Inside the store, as shown here, demonstrators said Kaddish for refugee children who died from neglect and abuse while in US government custody, about 40 were arrested.
“We mourn the destruction of all things holy on the Jewish observance of Tisha b’Av,” said Rabbi Sharon Kleinbaum. “This current administration’s attacks on immigrants, Muslims, Jews, people of color, and so many others are likewise horrific destruction of holiness. CBST is proud to stand with all those suffering today and against the evil of the camps, ICE policies, and the separation of families. Never Again is Now.”

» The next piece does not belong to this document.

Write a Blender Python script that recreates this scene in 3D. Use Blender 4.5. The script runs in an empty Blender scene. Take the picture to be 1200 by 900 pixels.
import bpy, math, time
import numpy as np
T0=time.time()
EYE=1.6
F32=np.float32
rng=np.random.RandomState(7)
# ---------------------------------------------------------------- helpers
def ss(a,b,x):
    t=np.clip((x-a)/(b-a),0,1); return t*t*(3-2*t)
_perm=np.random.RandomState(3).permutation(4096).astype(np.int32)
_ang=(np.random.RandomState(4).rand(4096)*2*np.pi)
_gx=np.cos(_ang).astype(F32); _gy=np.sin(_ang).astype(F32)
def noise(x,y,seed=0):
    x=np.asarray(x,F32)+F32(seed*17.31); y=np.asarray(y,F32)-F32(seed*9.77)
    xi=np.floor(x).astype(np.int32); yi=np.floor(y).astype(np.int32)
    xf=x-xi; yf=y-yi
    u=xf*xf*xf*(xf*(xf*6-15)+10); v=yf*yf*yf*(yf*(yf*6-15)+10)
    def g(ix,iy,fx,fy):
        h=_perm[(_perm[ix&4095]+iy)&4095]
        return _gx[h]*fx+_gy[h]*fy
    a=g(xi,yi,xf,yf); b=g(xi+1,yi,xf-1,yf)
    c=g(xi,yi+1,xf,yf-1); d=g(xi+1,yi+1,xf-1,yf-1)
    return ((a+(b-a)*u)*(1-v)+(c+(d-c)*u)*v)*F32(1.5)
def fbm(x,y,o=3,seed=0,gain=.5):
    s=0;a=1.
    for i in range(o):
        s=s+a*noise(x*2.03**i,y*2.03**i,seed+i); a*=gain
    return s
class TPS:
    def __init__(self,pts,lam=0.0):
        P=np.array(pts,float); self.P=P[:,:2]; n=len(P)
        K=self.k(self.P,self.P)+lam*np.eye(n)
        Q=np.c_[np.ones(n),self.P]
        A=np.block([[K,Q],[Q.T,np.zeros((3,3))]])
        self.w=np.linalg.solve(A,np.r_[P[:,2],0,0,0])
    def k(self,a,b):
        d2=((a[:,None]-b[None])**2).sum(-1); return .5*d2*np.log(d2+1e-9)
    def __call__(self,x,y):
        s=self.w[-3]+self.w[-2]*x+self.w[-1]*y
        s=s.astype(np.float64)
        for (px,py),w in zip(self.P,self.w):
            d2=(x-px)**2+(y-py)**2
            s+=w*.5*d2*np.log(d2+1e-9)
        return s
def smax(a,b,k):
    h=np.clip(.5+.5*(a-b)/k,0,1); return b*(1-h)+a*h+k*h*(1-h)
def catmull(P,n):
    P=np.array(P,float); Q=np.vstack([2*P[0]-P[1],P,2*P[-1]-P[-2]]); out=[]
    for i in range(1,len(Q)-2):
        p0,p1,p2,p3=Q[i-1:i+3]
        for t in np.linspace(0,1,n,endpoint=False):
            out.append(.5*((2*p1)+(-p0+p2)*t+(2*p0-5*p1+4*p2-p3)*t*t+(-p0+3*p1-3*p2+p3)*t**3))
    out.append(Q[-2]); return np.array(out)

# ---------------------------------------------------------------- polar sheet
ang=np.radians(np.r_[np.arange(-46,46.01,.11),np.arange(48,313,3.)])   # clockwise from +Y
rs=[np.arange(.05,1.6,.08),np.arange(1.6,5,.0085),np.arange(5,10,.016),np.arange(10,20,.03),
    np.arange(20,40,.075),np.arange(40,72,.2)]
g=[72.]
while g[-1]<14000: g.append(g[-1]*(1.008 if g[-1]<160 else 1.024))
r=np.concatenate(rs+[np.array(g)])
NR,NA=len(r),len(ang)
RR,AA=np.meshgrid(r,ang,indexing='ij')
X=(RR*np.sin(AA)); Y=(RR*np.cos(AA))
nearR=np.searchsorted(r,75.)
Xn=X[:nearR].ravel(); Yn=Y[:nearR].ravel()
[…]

“Tisha B’Av is a time for mourning destruction and devastation. Sadly, unconscionably, this year, destruction and devastation are all around us,” Rabbi Shai Held also wrote in the statement. “We have a tremendous amount to mourn—the relentless assault on the most basic values of empathy and decency; the cruelty daily enacted in our name; the metastatization of racism and antisemitism in our country. We mourn, but we are also here today to say that beyond mourning, we will fight.”
We are taught that in our doorways and at the gateeways that distinguish us from other communities, we should pause and recite the Sh'ma tht reminds us that the world is ultimately ONE. Yesterday many American Jews stepped across a threshold to assert that this Unity commands us to defend others who are being treated cruelly, as well as remembering and resisting cruelty aimed at us.
It is a fitting time to pause and say, "Hush'sh'sh and listen, you Godwrestlers: The Breath of Life is our God, and the Breath of Life is ONE. Sh'sh'shma Yisrael, Yahhhh elohenu, Yahhh echad."